Une autre source de souffrance fut incontestablement pour lui le rejet de la bonne nouvelle par ses frères de race. « J’ai au cœur une grande tristesse et une douleur incessante » écrit-il aux chrétiens de Rome.
On peut aussi imaginer une autre source de souffrance secrète, la culpabilité, le remords d’avoir été dans un premier temps, le persécuteur des chrétiens de la première heure. Oui, comment être aimé quand on a lapidé ? Lorsque Paul a prié, par trois fois, comme Jésus à Gethsémani, pour que cette souffrance s’éloigne de lui, le Seigneur lui a simplement répondu : « Ma grâce te suffit : ma puissance donne toute sa mesure dans la faiblesse ».
Jésus nous rejoint au cœur de nos fragilités, au cœur de nos pauvretés.

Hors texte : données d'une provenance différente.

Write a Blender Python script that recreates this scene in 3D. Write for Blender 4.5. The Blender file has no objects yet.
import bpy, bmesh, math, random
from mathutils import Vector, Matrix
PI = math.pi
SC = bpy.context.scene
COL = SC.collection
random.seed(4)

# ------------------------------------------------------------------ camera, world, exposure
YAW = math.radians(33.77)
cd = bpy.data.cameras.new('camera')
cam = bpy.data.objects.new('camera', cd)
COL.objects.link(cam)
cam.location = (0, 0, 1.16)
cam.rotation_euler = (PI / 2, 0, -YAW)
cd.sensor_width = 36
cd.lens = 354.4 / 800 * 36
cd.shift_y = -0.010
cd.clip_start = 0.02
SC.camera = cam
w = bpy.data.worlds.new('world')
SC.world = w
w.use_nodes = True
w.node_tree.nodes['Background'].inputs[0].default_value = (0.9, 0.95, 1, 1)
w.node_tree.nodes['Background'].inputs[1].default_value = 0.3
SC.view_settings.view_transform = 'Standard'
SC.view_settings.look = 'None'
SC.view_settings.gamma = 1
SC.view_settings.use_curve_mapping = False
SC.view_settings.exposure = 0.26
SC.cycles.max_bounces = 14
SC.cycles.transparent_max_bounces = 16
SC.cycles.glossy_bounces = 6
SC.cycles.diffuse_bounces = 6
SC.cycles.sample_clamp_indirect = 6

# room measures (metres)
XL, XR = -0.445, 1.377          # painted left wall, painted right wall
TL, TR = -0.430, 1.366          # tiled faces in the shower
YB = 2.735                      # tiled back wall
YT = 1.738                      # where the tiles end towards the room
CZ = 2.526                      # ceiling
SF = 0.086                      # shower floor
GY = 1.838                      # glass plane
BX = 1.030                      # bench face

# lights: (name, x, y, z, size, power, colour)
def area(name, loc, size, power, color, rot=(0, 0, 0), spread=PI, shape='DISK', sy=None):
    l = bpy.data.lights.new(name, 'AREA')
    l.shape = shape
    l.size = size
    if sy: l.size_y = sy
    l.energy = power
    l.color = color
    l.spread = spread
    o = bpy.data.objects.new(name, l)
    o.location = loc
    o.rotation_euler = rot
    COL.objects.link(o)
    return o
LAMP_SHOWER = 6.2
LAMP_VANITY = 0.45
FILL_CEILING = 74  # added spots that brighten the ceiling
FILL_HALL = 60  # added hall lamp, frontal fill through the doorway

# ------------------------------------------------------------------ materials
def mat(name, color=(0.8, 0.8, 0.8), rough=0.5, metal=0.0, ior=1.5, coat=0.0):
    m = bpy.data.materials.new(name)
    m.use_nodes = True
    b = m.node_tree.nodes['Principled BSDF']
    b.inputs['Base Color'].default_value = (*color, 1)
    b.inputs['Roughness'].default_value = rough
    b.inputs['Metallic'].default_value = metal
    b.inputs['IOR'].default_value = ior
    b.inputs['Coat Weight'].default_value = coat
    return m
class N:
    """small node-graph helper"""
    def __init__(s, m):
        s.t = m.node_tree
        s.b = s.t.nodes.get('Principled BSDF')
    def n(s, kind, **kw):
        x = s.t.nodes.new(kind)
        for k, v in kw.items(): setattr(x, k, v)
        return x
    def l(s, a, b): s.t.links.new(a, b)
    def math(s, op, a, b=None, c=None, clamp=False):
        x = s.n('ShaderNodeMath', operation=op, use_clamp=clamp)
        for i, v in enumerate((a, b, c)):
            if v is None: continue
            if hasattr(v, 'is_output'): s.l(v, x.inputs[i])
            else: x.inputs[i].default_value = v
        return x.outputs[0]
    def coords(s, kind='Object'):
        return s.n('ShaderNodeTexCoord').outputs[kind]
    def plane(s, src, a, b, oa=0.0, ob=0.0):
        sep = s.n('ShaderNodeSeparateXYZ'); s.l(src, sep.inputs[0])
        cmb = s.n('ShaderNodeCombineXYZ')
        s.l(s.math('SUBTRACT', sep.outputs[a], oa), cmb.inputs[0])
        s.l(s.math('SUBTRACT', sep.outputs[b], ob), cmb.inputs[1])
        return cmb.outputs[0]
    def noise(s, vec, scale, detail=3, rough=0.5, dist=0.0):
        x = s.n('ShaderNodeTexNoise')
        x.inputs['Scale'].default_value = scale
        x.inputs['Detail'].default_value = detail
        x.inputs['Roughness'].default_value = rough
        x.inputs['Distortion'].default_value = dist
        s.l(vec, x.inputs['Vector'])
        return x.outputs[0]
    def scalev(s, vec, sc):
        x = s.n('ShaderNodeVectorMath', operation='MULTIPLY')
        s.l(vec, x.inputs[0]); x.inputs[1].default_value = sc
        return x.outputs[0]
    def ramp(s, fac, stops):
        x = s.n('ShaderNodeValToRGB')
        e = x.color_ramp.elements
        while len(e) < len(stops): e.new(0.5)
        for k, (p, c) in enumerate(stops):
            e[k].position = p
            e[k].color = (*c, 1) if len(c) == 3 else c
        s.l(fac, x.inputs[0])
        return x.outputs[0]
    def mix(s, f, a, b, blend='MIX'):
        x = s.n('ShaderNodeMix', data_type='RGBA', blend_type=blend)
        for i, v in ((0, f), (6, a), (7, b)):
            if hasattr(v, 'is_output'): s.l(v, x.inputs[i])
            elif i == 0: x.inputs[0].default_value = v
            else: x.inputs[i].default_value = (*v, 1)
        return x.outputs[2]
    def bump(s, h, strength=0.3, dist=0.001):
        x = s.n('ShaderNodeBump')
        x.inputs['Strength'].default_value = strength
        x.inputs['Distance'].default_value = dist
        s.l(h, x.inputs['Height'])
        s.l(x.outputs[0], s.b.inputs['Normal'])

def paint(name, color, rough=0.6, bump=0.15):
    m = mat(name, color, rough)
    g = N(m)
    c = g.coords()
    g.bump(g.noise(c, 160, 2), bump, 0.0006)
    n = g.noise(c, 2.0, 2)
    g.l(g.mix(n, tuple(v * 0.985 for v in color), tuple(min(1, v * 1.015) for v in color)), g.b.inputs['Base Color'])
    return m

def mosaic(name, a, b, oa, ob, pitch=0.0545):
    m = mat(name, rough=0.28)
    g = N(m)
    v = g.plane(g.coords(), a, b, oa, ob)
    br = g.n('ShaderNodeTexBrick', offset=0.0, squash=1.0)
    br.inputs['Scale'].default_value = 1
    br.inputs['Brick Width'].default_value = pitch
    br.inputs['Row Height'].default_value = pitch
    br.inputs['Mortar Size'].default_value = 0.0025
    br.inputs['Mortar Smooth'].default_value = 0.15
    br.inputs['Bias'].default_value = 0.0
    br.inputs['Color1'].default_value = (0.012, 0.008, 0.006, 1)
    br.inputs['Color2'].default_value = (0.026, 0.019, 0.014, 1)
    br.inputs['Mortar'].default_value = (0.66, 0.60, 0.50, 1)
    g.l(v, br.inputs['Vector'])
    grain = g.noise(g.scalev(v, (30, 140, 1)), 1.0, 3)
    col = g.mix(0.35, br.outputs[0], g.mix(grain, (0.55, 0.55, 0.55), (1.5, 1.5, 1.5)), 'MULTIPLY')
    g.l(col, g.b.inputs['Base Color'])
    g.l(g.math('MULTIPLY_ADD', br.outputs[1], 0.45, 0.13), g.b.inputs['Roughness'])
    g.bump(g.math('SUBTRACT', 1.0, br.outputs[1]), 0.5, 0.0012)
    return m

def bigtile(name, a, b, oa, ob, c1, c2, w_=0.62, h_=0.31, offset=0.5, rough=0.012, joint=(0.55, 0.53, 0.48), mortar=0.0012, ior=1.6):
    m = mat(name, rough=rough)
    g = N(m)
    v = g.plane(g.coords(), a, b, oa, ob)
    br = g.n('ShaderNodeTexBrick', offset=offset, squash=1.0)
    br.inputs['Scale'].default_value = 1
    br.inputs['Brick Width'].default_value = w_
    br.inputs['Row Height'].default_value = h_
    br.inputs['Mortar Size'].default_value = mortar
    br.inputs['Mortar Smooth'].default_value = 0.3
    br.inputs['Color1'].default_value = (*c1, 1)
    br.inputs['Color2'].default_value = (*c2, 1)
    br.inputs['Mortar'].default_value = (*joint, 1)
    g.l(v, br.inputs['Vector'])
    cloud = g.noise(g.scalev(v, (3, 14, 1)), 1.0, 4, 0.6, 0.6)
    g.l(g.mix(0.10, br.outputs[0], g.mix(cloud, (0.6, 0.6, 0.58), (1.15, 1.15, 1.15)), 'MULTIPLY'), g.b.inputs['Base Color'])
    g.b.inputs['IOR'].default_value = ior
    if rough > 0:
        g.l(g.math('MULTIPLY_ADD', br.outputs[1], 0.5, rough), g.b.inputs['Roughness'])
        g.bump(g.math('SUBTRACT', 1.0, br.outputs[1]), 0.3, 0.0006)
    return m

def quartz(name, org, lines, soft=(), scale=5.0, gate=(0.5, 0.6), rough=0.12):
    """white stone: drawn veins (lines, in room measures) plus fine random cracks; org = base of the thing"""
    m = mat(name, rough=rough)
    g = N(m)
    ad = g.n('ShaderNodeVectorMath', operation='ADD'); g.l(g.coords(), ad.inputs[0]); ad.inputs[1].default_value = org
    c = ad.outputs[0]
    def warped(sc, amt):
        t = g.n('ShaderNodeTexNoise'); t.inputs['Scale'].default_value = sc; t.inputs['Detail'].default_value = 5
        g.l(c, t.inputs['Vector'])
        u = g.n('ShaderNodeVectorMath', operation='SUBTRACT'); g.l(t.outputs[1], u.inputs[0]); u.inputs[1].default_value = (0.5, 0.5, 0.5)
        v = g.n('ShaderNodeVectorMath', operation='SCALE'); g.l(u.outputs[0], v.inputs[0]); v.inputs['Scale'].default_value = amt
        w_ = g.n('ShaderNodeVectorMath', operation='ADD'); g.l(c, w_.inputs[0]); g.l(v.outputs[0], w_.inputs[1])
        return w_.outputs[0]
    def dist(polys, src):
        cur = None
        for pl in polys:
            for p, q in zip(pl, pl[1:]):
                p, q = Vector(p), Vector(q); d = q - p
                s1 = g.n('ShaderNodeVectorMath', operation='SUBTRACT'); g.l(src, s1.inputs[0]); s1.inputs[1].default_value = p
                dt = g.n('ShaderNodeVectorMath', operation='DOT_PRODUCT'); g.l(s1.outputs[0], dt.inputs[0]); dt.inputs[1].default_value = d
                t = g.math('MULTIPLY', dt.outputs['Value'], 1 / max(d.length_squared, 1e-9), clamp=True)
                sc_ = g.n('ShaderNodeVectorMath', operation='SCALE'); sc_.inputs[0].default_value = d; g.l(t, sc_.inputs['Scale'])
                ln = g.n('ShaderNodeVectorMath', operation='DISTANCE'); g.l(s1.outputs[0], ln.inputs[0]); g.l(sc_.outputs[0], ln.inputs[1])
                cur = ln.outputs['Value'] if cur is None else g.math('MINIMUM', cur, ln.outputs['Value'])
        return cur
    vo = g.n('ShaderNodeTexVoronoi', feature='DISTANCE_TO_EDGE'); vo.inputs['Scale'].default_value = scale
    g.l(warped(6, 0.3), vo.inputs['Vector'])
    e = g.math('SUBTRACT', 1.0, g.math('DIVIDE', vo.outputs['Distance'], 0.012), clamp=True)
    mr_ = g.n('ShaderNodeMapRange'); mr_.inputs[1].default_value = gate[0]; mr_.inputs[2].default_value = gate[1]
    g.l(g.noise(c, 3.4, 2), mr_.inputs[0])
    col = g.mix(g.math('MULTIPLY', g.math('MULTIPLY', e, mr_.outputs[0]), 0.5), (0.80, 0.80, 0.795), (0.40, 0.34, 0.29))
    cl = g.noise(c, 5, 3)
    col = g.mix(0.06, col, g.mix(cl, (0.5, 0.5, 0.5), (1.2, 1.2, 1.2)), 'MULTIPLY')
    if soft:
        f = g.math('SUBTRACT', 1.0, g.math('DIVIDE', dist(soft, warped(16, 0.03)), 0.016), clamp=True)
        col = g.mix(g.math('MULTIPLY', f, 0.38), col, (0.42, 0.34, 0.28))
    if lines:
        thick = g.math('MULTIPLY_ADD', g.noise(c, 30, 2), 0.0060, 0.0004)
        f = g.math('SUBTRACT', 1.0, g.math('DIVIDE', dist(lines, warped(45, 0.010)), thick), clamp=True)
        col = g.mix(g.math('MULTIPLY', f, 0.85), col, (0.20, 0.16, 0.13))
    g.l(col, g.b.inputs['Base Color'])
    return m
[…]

Il attend de nous des mains ouvertes pour accueillir toute sa force d’aimer et de vivre. De la sainteté désirée à la pauvreté offerte.
Cette fragilité, cette humilité, cette vulnérabilité n’est-elle pas en Dieu lui-même?
Dieu prend le risque de n’être pas entendu. Les habitants de Nazareth ne désirent pas sortir de leurs préjugés ni de leurs routines. C’est tout de même étonnant :
Jésus s’étonne du manque de foi des gens de son pays. Pourtant, ils croyaient tous en Dieu, dur comme fer, les compatriotes de Jésus qui s’étaient réunis à la synagogue. Ils avaient la foi chevillée au corps, comme on dit. Pas la moindre trace d’une hésitation ou d’un doute. Ils adoraient Dieu, créateur du monde et maître de l’histoire. A l’époque, il n’y avait pas d’athées ou d’incroyants.
Alors, y aurait-il foi et foi ? Sans doute. Celle que réclame Jésus, ce n’est pas seulement la foi en Dieu héritée du passé, c’est la foi en lui, le charpentier du village.
Est-ce possible qu’un artisan dont on connaissait les parents et tout le cousinage demande pour lui la foi qu’on ne donne qu’à Dieu ? Par-dessus le marché, la foi qu’il voulait, ce n’était pas des croyances, mais le bouleversement de l’existence. Il fallait, disait-il, le suivre, donner et se donner, aimer jusqu’aux ennemis. Laissons-nous étonner par le visage de Dieu que Jésus nous a révélé. La foi n’est pas d’abord une doctrine à professer, mais quelqu’un à rencontrer, à connaître, à aimer. Quelqu’un qui nous invite à de nouvelles relations, à des liens non plus fondés sur le sang mais sur une fraternité nouvelle.
« Ma famille nous dit Jésus, ce sont ceux qui écoutent la Parole de Dieu ». Jésus nous invite à reconnaître en celui qui est différent de nous, dans le visage de l’étranger, son propre visage. L’avons-nous compris ? Nous rejetons Jésus hors de nos villages, hors de nos villes, hors de notre pays lorsque nous rejetons l’étranger. Jésus est le vivant, le premier né d’une humanité nouvelle, celui qui a tout ouvert sur une issue de lumière, celui qui nous invite à croire en l’homme, en tout homme.